Isnt it a joint pot? My husband works ft and we have three kids two with Sen. It all goes into a pot. We don't break it down at all. We never have done even when I was working we just had one account in which we used the money. I don't get this whole we are a couple but I pay for this and she pays for that.

Keeptrudging · 13/02/2016 23:30

Stop paying into savings until September. That's already £300 disposable income. If I'm reading this right, you only have 1 child in school, given that the other one pays board and your youngest is in nursery (so only 1 lot of school uniform)? With all bills paid, £300 left over is more than I used to have to live on total (bills/food excluding rent). It's a reasonable amount if it's just for clothes/children's activities, your DH isn't a high earner.

This is the first time I've ever seen a man getting a hard time for doing all his own washing/ironing, it's normally the reverse! You work 2 days a week, it's normal that you would do more housework (although your DH should still do some).

I don't have a joint account with my DH, he pays most bills, I pay mine. I haven't got a clue how much disposable income he has. What's important is that bills are paid, we're all fed/clothed, he doesn't expect full slave - service.

Maybe I'm reading this all wrong, but it doesn't seem like the kind of financial abuse many on here have endured.

fivefoottwowitheyesofblue · 13/02/2016 23:31

Autumn I'm guessing you're a man with a similar set up?

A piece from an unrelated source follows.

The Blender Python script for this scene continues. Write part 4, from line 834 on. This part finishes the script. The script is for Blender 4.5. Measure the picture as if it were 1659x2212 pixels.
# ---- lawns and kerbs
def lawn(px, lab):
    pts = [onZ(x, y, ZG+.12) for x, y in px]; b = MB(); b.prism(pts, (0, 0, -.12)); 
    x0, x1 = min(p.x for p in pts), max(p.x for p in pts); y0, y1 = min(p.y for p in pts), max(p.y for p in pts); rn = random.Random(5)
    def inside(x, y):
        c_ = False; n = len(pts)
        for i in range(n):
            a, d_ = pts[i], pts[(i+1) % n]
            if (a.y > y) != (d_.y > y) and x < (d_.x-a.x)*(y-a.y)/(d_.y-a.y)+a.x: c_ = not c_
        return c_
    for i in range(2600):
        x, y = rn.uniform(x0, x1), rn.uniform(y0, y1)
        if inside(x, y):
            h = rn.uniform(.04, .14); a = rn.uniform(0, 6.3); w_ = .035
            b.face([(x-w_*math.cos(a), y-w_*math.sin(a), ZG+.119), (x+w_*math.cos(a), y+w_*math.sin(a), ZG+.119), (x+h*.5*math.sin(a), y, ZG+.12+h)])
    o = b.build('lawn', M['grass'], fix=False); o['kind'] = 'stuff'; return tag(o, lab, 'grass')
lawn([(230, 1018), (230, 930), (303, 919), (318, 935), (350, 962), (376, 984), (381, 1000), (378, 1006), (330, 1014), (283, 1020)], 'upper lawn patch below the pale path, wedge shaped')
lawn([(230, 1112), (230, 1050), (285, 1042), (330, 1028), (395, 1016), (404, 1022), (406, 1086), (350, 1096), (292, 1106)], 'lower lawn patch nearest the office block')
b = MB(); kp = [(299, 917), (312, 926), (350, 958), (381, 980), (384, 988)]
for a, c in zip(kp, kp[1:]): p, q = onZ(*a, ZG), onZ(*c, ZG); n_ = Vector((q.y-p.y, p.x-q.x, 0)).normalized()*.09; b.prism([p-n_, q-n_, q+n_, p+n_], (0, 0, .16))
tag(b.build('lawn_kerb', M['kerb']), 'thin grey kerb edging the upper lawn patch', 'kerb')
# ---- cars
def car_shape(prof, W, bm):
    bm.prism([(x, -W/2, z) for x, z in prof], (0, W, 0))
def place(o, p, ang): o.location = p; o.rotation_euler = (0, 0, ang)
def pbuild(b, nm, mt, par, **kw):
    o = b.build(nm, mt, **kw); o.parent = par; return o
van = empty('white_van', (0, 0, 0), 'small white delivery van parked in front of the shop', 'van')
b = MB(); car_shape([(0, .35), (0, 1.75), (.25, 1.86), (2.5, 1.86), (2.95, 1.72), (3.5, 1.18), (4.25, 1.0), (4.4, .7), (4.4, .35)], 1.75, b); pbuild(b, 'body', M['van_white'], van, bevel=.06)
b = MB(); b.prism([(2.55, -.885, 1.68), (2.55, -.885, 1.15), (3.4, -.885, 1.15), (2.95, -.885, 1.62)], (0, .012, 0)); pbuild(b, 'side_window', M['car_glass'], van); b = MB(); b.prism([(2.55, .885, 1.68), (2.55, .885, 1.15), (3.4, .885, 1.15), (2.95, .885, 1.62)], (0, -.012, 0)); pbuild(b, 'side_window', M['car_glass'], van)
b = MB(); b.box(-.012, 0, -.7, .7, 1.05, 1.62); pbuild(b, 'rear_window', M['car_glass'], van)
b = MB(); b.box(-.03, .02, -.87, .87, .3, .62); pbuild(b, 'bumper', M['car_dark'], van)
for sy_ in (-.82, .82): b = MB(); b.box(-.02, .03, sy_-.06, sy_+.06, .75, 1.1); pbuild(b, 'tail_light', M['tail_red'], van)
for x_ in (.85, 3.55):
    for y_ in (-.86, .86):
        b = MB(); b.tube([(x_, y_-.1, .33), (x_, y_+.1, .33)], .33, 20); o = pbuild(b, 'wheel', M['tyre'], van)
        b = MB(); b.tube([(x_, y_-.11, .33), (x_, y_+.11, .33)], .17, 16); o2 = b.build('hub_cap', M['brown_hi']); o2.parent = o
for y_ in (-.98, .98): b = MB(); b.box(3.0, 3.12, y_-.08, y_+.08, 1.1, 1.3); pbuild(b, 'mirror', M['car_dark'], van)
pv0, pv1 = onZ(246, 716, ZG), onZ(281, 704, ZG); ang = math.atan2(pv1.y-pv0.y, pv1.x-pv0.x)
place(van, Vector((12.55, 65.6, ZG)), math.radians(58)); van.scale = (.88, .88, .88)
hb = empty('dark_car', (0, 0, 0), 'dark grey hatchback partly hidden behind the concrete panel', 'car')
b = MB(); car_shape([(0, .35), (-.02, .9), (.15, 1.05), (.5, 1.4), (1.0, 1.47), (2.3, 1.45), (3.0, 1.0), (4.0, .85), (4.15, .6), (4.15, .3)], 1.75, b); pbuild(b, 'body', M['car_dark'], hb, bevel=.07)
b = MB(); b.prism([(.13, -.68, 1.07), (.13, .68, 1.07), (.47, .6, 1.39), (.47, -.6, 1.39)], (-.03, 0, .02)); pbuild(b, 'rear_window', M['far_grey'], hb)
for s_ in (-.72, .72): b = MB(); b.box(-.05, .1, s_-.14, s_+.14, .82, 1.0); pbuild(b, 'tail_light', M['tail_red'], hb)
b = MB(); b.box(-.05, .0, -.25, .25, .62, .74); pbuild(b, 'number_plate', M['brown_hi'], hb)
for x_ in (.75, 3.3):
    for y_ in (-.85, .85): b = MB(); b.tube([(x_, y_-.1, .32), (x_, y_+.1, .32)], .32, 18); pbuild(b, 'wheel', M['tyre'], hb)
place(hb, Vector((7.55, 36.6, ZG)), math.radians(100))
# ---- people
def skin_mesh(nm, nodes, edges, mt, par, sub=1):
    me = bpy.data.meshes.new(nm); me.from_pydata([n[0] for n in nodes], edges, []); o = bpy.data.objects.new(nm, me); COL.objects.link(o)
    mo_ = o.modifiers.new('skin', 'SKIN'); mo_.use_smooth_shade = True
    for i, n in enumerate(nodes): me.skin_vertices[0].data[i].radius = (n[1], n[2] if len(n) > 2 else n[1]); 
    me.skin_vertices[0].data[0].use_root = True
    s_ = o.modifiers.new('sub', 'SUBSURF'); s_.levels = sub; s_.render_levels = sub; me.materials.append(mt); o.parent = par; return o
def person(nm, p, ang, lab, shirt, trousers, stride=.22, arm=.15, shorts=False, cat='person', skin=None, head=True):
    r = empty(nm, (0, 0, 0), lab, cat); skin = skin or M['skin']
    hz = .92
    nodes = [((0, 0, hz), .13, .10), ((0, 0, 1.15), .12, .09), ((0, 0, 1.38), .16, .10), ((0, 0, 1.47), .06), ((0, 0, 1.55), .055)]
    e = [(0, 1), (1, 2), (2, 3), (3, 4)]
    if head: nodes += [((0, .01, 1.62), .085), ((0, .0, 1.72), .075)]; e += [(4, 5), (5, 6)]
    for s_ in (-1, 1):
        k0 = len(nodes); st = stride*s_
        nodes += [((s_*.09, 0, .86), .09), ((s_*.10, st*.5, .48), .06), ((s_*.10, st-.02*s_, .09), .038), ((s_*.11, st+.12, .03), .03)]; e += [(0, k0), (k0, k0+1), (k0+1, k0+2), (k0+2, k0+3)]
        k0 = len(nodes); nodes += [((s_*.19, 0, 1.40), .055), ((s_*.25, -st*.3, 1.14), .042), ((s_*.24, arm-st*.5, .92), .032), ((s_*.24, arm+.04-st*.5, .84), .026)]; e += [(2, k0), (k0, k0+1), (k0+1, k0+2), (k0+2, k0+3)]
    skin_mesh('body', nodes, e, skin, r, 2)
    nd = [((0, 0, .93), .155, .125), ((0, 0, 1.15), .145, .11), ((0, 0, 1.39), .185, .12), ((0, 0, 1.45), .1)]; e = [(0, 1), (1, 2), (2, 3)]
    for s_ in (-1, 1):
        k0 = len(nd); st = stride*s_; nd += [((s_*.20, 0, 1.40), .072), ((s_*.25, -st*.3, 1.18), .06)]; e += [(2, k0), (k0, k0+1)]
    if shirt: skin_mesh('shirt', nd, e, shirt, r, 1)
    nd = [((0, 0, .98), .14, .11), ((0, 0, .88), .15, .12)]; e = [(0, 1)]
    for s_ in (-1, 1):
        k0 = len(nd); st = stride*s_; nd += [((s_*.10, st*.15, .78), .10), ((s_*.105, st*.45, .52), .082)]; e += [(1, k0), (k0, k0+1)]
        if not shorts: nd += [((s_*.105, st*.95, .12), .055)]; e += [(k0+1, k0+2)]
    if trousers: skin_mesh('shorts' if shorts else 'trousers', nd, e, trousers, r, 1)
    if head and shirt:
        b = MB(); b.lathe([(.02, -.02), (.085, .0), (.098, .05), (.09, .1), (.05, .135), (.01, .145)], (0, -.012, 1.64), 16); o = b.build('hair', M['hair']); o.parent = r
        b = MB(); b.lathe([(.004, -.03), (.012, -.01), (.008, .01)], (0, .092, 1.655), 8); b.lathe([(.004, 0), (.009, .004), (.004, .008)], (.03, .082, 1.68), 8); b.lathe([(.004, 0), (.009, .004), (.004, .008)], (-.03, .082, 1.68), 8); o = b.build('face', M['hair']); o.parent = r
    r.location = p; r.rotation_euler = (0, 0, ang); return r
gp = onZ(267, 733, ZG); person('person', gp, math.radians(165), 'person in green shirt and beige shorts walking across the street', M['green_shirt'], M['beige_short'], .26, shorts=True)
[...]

positivity123 · 13/02/2016 23:53

I think it is unfair and you should bring it up with him. I don't think he is abusive he just knows he has got a great deal and is keeping quiet. You need to challenge him on this strongly and don't back down. You are a partnership and deserve to share. I earn more than my DH so I put more into savings and bills. Best of luck and stay strong.

mummytippy · 13/02/2016 23:58

Good points OChristmasTree5 and sounds fair to me.

OP you need to have a chat with your OH and turn this around so that it is fair.